-------- GIVEN DATA --------

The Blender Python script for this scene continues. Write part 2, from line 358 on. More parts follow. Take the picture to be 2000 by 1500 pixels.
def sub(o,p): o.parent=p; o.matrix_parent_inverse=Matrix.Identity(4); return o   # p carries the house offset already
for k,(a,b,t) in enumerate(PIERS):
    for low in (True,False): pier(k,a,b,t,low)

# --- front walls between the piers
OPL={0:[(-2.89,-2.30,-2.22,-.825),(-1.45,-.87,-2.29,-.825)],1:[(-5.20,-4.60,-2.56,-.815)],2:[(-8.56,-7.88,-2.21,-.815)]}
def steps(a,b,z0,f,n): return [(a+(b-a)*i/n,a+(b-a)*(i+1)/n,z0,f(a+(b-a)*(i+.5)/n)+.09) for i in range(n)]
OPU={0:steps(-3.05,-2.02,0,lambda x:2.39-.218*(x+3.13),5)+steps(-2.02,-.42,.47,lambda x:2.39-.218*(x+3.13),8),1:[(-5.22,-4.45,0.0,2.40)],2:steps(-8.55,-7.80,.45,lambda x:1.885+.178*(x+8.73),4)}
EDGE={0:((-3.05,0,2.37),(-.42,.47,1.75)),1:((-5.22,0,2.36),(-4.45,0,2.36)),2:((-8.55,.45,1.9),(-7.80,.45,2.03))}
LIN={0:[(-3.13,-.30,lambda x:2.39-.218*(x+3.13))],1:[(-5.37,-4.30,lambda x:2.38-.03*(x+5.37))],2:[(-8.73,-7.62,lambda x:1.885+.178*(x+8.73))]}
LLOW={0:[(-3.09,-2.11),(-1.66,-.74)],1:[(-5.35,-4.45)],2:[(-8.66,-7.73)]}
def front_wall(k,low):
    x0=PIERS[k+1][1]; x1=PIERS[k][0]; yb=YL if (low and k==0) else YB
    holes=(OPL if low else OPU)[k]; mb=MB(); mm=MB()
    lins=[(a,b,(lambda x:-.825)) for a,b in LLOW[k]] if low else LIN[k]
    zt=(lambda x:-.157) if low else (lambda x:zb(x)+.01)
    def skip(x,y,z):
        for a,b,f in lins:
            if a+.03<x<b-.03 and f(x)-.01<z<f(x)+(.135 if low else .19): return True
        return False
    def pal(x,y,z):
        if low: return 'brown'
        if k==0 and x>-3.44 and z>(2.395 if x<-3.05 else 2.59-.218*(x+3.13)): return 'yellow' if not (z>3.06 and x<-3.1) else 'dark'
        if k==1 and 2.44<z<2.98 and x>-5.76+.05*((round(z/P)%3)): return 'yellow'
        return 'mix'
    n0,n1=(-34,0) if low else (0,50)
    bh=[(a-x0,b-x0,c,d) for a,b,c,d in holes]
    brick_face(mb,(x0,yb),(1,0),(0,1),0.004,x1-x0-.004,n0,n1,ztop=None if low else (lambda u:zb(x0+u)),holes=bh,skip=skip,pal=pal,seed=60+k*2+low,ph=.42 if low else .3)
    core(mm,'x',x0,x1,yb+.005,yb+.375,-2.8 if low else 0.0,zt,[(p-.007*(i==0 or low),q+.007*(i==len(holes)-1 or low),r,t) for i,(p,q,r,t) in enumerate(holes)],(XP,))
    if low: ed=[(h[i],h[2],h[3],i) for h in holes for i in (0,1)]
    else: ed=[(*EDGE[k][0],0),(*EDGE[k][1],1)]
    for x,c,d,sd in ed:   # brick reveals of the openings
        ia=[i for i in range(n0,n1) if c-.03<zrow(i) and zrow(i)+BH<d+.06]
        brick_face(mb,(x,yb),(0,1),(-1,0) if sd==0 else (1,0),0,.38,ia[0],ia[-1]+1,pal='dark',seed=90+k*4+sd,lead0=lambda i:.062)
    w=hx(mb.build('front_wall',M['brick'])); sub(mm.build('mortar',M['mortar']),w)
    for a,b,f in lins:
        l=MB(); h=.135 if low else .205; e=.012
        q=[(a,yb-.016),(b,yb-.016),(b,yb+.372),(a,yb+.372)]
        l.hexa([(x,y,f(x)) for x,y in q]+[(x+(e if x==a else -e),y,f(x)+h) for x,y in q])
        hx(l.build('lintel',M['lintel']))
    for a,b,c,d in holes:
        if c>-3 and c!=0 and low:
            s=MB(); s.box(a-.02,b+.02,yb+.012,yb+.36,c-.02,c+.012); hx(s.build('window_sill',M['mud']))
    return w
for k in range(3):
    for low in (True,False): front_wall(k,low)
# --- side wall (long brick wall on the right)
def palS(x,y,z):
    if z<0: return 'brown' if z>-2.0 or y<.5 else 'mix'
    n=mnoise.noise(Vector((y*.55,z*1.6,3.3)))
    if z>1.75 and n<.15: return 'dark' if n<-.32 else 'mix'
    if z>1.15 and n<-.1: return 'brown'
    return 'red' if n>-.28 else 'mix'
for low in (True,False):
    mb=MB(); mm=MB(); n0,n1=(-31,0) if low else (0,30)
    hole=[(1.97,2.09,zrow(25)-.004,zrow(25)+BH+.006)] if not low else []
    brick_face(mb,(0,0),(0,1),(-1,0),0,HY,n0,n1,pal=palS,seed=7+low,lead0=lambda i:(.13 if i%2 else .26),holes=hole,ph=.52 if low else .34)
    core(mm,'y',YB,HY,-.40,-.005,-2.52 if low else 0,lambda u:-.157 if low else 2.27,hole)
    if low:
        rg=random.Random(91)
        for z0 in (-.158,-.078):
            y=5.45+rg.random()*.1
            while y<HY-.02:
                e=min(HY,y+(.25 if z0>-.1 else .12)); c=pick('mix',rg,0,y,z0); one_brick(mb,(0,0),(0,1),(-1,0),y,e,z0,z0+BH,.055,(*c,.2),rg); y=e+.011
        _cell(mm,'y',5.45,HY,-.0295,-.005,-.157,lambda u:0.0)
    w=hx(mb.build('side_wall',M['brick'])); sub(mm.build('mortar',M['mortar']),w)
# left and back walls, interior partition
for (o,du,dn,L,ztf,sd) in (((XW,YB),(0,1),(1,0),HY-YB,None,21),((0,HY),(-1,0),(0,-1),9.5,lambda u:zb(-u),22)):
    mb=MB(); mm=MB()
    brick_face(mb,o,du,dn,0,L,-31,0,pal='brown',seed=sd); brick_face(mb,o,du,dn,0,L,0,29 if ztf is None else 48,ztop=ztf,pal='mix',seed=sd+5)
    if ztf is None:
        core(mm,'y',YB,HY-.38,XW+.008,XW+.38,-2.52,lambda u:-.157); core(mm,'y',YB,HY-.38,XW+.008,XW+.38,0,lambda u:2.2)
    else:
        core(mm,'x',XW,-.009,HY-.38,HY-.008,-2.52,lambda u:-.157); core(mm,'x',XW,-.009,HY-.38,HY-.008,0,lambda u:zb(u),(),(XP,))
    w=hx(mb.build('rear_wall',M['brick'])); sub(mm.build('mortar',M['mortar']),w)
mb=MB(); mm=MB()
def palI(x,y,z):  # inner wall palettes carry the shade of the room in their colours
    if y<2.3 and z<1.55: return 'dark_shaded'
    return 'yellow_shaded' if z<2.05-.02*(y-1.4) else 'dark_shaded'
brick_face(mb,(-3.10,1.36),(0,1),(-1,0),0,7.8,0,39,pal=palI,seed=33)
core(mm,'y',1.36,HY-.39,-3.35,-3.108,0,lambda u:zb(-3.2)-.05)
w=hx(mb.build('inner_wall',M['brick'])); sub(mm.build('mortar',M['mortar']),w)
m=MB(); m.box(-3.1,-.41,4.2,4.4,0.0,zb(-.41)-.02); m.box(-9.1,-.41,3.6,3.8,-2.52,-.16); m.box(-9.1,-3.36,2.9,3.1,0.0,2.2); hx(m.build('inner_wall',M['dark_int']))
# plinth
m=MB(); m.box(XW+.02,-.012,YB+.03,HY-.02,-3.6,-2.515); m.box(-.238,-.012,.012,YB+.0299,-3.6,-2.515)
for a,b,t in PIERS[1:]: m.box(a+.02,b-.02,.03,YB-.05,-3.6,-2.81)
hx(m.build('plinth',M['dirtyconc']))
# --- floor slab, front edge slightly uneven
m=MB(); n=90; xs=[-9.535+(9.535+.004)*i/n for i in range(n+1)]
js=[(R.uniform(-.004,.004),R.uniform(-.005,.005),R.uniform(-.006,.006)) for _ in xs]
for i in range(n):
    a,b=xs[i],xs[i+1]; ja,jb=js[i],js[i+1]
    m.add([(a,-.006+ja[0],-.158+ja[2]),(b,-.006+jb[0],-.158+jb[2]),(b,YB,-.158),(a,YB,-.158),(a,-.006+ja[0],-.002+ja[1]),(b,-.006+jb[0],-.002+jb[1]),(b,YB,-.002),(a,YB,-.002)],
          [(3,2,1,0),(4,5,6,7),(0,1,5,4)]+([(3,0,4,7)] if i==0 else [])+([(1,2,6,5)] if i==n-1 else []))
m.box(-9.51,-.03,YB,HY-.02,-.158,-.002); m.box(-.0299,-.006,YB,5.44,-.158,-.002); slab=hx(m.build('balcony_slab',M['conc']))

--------
-------- GIVEN DATA --------

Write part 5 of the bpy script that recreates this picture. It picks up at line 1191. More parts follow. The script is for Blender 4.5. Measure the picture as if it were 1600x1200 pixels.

--------

=== WHAT IS NEEDED ===
Going down the listing above, begin printing at the line with "The Blender Python" and finish with the line with "for low in (True,False): pier(k,a,b,t,low)", exactly as they appear.

=== SOLUTION TO THIS TASK ===
The Blender Python script for this scene continues. Write part 2, from line 358 on. More parts follow. Take the picture to be 2000 by 1500 pixels.
def sub(o,p): o.parent=p; o.matrix_parent_inverse=Matrix.Identity(4); return o   # p carries the house offset already
for k,(a,b,t) in enumerate(PIERS):
    for low in (True,False): pier(k,a,b,t,low)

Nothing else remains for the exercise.